Theme for the Week – fourth Sunday of Easter 2017

Scripture for the fourth Sunday of Easter (also Good Shepherd Sunday): Acts 2.42-47; Psalm 23; 1 Peter 2.19-25; John 10.1-10

In the middle of the film Michael, in which an unlikely group, including an angel, travel from Iowa to Chicago partly to redeem a couple of news reporters’ careers, one of the characters sings a song that includes the words: “Sittin’ by the side of the road in the middle of nowhere; I don’t know where I’m goin’ but I hope I know it when I get there.”  Actually, the song is a summary of the plot of the film, because even the characters who think that they know where they are going, don’t really.

The church, of course, has a long history of sitting by the side of the road, seeming to go nowhere, hoping that it will know the destination when it gets there.  And its members, at the individual level, often suffer the same fate.  Even at the beginning, when the church was young and idealistic and very community oriented, it didn’t necessarily know where it was going.

Nevertheless, at its best the church invests faith in Christ, as guide, or shepherd, and a commitment to live as a family.  Acts describes a community of faith practising radical egalitarianism in sharing (“proto-communism,” some have called it); yet the most important sharing was of “teaching and fellowship, the breaking of bread and the prayers” – in other words, living the life of faith.

This was, of course, risky, raising the question that modern culture asks: where is the security?  Well, Jesus did not and does not offer security, but rather freedom.  We live in a world in which fear is easily generated – and fear has a role to play in protecting us.  We even like a little fear – the roller coaster experience, for example.

But fear can be abused to permit or excuse the shadowy excesses of human behaviour.  “He who makes a beast of himself gets rid of the pain of being a man,” wrote Samuel Johnson – the pain that includes dealing with the bigger questions of life: its purpose, its limited time-span, its frailties, and so on.  These things are really fearful – which is where Jesus appears.  Jesus offers abundant life as an antidote to fear, and as shepherd, guides us towards the freedom that the early Christians experienced in devoting themselves to teaching and fellowship, to breaking bread and prayers.

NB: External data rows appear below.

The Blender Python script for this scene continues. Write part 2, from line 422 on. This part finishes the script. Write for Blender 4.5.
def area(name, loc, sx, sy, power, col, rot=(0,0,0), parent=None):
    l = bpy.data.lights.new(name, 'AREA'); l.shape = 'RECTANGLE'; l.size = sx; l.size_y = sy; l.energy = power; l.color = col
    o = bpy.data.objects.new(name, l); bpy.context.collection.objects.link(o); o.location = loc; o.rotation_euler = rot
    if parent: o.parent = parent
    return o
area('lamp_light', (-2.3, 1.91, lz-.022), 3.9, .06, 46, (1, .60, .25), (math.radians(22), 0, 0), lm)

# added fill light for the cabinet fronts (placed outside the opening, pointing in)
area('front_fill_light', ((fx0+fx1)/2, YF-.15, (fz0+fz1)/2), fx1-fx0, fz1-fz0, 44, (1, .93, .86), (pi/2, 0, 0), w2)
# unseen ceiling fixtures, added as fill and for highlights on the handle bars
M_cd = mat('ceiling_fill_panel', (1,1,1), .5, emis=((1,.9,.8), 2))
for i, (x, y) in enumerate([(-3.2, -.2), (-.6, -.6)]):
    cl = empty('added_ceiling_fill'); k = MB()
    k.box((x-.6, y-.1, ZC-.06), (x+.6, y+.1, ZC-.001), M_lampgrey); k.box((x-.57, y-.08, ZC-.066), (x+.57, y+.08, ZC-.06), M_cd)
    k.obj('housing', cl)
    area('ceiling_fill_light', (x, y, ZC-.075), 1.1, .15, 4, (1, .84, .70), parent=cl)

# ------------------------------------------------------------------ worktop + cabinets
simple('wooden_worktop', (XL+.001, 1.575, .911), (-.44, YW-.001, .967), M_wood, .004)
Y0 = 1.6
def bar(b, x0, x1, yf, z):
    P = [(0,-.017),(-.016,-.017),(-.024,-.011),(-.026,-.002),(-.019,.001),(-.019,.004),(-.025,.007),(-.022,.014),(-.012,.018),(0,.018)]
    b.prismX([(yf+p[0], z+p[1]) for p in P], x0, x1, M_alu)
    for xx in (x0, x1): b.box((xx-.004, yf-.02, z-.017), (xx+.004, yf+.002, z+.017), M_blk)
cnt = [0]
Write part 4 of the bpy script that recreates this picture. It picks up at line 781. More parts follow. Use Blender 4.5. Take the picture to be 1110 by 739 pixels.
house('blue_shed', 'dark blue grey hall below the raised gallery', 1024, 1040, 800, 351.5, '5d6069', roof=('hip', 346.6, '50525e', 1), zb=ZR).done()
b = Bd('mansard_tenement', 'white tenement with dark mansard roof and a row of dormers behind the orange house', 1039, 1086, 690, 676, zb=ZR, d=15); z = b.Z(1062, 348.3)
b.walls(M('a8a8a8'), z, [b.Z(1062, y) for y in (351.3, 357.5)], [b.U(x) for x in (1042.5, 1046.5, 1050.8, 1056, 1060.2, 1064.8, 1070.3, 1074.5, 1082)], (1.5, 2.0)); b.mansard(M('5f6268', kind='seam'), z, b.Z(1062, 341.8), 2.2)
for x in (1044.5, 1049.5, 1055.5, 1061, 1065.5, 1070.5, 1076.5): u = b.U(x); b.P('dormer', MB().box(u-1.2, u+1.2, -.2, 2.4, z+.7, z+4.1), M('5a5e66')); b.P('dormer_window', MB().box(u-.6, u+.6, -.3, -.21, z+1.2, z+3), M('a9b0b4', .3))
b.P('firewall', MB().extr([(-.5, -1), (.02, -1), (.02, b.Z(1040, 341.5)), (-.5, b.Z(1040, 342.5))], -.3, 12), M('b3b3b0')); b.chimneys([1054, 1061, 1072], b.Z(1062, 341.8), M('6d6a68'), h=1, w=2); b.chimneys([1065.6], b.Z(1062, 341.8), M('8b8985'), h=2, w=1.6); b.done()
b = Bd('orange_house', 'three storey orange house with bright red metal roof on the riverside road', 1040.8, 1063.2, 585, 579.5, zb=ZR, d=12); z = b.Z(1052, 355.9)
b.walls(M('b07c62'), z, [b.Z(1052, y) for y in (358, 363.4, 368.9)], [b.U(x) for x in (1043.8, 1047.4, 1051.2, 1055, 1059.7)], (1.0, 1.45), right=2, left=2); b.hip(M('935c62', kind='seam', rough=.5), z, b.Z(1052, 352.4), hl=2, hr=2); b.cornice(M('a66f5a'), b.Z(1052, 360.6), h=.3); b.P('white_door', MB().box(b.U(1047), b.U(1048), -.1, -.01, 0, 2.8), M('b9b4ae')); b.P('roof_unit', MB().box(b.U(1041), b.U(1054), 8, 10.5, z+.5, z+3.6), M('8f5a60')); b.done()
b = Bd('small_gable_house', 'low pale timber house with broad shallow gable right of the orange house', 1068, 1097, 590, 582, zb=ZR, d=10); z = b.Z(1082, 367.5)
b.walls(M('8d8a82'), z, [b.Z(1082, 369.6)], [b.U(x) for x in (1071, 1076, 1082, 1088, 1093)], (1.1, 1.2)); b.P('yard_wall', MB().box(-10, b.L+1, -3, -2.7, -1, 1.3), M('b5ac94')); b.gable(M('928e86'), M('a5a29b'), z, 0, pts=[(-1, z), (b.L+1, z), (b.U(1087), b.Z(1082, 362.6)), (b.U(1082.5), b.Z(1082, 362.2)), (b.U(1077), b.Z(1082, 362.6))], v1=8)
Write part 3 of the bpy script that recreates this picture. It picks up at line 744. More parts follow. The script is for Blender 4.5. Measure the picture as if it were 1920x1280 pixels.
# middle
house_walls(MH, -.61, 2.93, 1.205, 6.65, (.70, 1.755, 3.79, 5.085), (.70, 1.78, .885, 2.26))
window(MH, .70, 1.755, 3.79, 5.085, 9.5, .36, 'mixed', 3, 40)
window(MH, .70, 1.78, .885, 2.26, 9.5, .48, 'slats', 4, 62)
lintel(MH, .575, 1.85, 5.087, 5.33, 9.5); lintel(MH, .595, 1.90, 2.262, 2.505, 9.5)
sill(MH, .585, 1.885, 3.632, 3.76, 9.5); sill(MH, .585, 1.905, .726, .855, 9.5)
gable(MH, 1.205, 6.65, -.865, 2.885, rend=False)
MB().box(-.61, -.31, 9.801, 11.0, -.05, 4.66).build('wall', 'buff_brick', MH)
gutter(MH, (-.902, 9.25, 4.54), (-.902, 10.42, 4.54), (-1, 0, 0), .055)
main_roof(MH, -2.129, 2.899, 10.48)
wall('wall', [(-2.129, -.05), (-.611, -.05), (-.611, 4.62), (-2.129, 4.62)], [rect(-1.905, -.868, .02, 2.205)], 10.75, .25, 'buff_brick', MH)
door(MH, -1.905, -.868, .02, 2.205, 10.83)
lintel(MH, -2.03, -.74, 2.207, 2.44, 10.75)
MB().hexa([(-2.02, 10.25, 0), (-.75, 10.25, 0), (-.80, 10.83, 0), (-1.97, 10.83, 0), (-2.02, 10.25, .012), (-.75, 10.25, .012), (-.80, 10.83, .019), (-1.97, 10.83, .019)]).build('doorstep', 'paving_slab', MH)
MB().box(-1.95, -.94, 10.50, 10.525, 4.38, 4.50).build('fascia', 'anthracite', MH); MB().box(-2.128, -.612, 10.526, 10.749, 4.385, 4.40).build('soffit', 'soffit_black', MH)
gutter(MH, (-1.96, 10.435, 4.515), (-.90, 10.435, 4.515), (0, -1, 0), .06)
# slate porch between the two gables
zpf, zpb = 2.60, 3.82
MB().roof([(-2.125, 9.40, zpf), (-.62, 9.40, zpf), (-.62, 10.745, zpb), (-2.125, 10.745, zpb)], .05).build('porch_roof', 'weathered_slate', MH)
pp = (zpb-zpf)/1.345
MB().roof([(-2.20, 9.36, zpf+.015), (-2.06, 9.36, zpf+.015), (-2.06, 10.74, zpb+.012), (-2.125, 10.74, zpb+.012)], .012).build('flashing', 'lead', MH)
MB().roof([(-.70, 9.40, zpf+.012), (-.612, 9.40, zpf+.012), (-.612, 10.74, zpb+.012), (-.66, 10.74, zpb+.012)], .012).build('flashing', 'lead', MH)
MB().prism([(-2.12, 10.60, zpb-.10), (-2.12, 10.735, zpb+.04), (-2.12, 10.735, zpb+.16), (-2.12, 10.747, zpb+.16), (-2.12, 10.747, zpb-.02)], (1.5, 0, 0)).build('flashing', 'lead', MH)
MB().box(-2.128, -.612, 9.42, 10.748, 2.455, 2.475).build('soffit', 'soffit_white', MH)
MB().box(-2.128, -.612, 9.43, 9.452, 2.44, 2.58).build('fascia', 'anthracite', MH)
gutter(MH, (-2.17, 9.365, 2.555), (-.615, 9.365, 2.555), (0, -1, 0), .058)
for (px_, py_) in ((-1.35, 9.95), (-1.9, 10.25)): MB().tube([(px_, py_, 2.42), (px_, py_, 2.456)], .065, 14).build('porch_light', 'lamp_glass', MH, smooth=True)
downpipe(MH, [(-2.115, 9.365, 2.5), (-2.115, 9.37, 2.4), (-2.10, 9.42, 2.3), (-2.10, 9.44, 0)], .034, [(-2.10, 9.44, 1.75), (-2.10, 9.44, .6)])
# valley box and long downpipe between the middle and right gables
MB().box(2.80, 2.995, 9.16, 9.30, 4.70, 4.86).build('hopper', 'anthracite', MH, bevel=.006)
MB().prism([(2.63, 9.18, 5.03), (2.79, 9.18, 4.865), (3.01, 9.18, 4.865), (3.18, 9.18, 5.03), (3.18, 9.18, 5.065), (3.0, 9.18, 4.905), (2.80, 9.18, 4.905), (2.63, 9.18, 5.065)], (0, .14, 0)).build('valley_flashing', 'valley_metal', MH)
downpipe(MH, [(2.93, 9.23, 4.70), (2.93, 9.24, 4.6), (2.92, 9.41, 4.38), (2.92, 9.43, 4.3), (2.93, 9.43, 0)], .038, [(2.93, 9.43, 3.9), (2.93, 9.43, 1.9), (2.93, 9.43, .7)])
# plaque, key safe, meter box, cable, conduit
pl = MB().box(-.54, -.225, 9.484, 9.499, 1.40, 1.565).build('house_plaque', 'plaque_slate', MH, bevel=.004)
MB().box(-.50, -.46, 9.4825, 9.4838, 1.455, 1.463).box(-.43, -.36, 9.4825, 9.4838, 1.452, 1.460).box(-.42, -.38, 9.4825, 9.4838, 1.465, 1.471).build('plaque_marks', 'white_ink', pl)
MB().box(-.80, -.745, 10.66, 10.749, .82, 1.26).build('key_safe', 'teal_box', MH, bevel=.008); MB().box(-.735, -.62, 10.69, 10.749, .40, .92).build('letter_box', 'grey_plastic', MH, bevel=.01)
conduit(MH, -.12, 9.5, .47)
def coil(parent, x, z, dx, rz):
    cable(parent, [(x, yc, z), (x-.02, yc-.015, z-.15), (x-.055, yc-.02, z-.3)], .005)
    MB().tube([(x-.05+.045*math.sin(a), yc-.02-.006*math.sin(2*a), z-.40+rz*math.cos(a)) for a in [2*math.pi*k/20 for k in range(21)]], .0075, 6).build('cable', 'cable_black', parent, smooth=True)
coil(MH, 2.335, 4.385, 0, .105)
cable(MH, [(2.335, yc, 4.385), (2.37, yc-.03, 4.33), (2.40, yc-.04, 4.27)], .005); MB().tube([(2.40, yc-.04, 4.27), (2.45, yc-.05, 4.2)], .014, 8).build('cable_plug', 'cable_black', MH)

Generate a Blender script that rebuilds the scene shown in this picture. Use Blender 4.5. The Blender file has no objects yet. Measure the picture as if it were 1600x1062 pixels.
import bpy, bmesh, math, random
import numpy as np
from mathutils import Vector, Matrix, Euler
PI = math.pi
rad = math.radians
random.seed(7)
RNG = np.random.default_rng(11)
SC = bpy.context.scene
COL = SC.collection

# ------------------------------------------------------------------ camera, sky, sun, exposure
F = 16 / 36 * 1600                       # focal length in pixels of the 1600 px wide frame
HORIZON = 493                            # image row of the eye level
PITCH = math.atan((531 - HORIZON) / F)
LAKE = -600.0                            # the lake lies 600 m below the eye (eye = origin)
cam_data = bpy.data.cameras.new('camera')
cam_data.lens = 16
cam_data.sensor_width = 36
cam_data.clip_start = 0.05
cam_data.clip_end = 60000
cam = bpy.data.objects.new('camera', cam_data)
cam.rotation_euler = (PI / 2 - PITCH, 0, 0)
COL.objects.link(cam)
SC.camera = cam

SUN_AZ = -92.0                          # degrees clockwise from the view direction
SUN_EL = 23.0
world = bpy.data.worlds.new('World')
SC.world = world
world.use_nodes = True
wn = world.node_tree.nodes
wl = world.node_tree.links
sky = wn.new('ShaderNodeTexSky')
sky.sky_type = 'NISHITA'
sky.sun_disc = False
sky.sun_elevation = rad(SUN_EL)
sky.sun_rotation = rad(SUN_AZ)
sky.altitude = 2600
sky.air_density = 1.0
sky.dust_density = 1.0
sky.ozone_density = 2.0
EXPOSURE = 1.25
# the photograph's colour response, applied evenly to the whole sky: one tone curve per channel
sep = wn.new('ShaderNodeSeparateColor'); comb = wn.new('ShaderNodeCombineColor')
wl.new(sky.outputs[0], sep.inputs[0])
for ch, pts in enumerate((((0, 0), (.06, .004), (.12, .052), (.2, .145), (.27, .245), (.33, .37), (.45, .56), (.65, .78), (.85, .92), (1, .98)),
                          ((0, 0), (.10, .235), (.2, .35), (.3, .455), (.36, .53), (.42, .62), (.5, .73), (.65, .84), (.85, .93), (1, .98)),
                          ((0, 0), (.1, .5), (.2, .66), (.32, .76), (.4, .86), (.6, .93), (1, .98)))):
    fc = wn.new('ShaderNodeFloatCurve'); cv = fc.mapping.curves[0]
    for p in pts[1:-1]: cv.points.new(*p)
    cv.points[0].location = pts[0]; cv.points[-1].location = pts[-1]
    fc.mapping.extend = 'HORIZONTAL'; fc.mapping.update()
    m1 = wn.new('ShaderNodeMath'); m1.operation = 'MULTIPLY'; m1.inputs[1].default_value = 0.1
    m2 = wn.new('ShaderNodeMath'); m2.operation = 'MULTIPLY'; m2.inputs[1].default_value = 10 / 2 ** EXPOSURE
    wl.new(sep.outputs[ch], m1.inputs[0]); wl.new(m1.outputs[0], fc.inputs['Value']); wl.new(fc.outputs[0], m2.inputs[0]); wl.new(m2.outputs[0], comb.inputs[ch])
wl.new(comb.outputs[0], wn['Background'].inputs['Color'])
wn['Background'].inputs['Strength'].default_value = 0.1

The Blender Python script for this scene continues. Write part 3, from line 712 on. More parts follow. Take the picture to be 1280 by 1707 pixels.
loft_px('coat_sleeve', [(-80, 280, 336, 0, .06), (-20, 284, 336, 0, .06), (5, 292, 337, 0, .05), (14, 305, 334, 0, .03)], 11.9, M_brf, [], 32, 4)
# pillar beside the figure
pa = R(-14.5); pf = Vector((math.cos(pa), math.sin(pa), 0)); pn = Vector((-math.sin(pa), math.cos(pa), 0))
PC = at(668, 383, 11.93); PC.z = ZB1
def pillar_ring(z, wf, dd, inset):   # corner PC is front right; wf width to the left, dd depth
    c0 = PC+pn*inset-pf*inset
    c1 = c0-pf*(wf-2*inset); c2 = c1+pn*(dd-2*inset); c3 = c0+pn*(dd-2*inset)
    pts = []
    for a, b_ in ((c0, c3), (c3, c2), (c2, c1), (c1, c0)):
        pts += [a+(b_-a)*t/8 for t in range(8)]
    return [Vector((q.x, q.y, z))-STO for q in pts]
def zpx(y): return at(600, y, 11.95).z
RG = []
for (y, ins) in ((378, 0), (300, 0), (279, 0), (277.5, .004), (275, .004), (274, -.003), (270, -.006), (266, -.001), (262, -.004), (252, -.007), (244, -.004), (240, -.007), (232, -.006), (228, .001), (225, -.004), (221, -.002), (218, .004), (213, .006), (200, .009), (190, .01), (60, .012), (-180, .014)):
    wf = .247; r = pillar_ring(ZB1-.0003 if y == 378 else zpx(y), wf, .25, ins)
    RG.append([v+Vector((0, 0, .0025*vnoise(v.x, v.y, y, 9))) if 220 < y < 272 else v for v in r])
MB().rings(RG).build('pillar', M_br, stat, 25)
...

When we seem to be beset by difficulties, lost or adrift, with no real idea of where we are supposed to be going, we need to remember that if we focus on Christ and his invitation to freedom, we will be led to share what we have been given, and to embark upon and continue on a journey that may be unpredictable, but that will lead to nourishment, healing and growth – in other words, to real life.